We believe this is a model for sustainable business that can help the planet flourish and make us money.

One of the goals of our project is around identifying and utilising ingredients from biodiversity hotspots. We are out now searching for new ingredients in these locations which we can create a market for, and through that, give a living to the locals, and through that encourage them to sustain that location.

Q: What kind of ingredients might those be?

Schwartz: There is a nut called Andiroba, which is one of the first new nuts we discovered on my journey (last year) to Brazil... I am putting it into a product which should be coming out in 2017. It's a nut that a couple of companies use in Brazil, but they don't use it outside Brazil.

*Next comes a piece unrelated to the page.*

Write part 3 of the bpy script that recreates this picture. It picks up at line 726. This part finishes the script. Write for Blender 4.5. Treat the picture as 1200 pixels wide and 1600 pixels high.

I have employed a brand new person who is now going to hotspots, identifying particular ingredients that may be facing extinction or under threat.

We are going to find some ingredients for which we could then set up this commercial market, and in so doing, protect and enrich it through giving it a use and a worth... We are out looking for things that nobody has talked about, or noted, and there's more than you can believe!

Q: How will a Body Shop store look different in 2020?

Schwartz: I think we're going to have a world where the customer is going to desire an unbelievable level of personal service — so with e-commerce it's going to be about extremely fast delivery, about personalisation.

It's going to be about information and transparency... The customers want to know about how our ingredients are true, and exciting and different.

When you come into our stores, they will be completely cashless, you will not only pay with your phone, get your receipt instantaneously and your points on your phone, but we will do complete skin analysis on your phone.

And you are going to be able to see through web-cams where our ingredients are being grown, the biodiversity hotspots "live" with your name on a coordinate on the tree that you have personally planted or we have planted on your behalf. That will be happening this year.

By Megan Rowling; editor: Ros Russell.